Reid to GOP: Ditch the Tea Party

On Monday, the Senate Majority Leader Harry Reid urged "mainstream Republicans" to "stand up to the Tea Party and rejoin Democrats at the table to negotiate." Frustrated with the slow pace of progress toward a final budget solution before the deadline on April 8th, the Democratic majority leader blamed internal divisions within the GOP for threatening a government shutdown in the absence of a working budget.

Reid said in a press release:

“I am extremely disappointed that after weeks of productive negotiations with Speaker Boehner, Tea Party Republicans are scrapping all the progress we have made and threatening to shut down the government if they do not get all of their extreme demands.

The division between the Tea Party and mainstream Republicans is preventing us from reaching a responsible solution on a long-term budget that will make smart cuts while protecting American jobs, and prevented negotiations from taking place over the weekend even as the clock ticks toward a government shutdown."
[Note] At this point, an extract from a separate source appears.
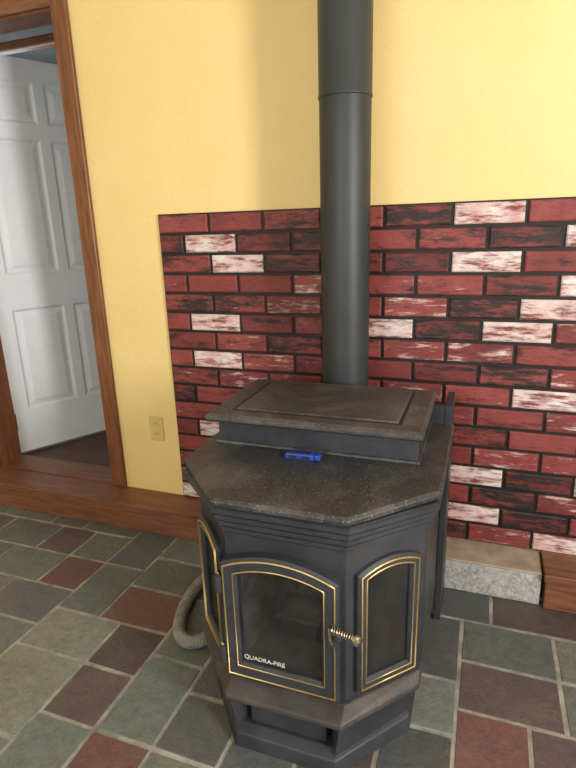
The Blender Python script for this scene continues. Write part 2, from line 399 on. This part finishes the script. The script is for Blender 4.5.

In a piece pointedly entitled "Never Take Advice from Your Enemies," noted conservative blogger Stacy McCain points out that technically Reid is threatening the shutdown:

"No Republican is 'threatening to shut down the government.' The House of Representatives is controlled by Republicans. The Senate is controlled by Harry Reid and it is he who, by rejecting the House budget plan, is trying to force a shutdown, which he clearly hopes to blame on the GOP."

McCain, who often goes by the moniker "The Other McCain" for obvious reasons, also reminds readers that the current battle over the budget is a result of Nancy Pelosi's failure to pass a budget for Fiscal Year 2011 last year when she had an insuperable majority in the House while her party also controlled the Senate and White House.

Another interesting take on the budget battle ahead comes from Brian Beutler at Talking Points Memo, who reports that part of what's holding back progress on a budget isn't that Republicans have scruples about cuts that are too small, but cuts that are too big in areas that they don't want to see the budget slashed.  Beutler says TPM recently learned that Republican leaders are going to reject a White House proposal that would cut $30 billion from current spending because it would include cuts to entitlement programs.

One top Republican aide reportedly said:

"This debate has always been about discretionary spending -- not autopilot 'mandatory' spending or tax hikes."

If this is the case, then perhaps Reid is wrong, and it's not the Tea Party after all who is holding back progress on the budget, but "mainstream Republicans" who don't want to touch entitlement spending. Their "more radical" colleagues from the Tea Party have insisted since day one that all cuts-- including even defense cuts-- should be on the table.